Report Writer is not supported by every COBOL compiler or runtime (some modern platforms and open-source compilers have limited or no support), so verify compiler compatibility before designing a new program around it; many contemporary shops replicate its behavior with hand-coded control-break logic for portability.
- Report Writer declaratively defines report layout in the REPORT SECTION, tied to a file via RD and REPORT IS.
- Report groups use TYPE IS clauses: REPORT HEADING, PAGE HEADING, DETAIL, CONTROL FOOTING, REPORT FOOTING.
- SUM on a control footing field auto-accumulates and resets totals at control breaks, no manual ADD needed.
- INITIATE resets the report; GENERATE produces detail lines and triggers due control footings; TERMINATE closes it out.
- CONTROLS ARE lists control fields major-to-minor for automatic break detection.
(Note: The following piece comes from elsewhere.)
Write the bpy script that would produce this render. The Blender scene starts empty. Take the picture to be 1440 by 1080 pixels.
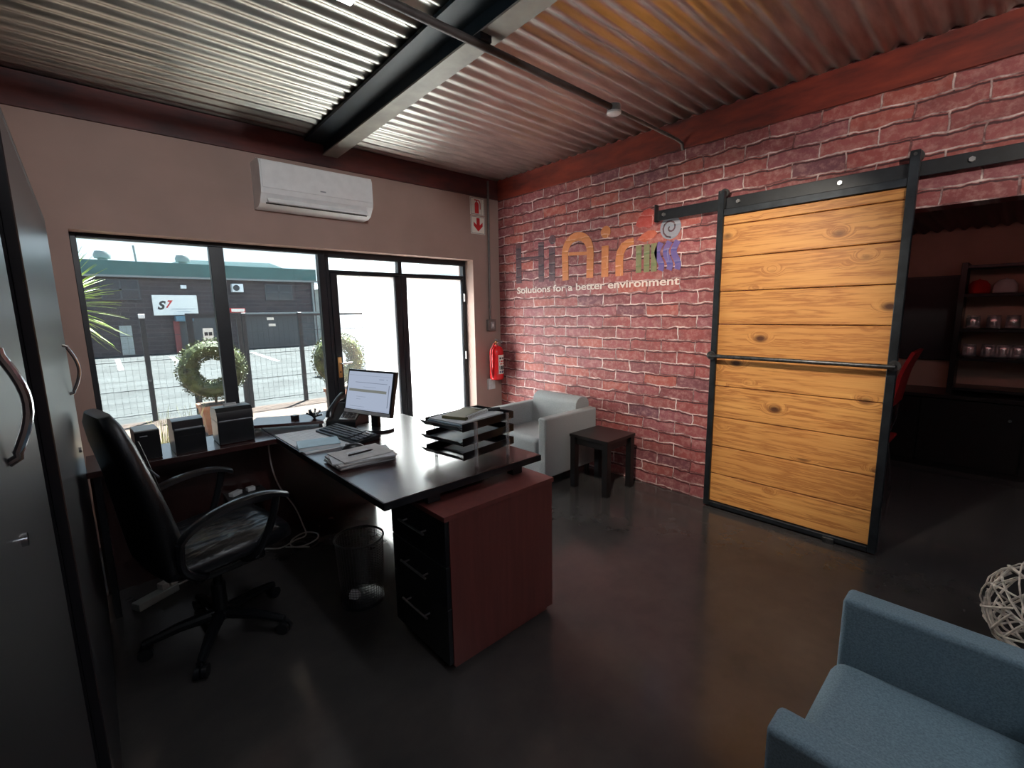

- LINE-COUNTER and PAGE-COUNTER special registers manage pagination automatically.
- Report Writer support varies by compiler; verify availability before relying on it for portability.
Practice what you learned
1. What DATA DIVISION section contains a Report Writer report's layout definition?
2. Which clause on a report group field automatically accumulates a total at each control break?
3. Which statement produces a detail line and triggers any due control footings automatically?
4. What does the CONTROLS ARE clause on an RD entry specify?
5. What should a developer verify before designing a new program around Report Writer?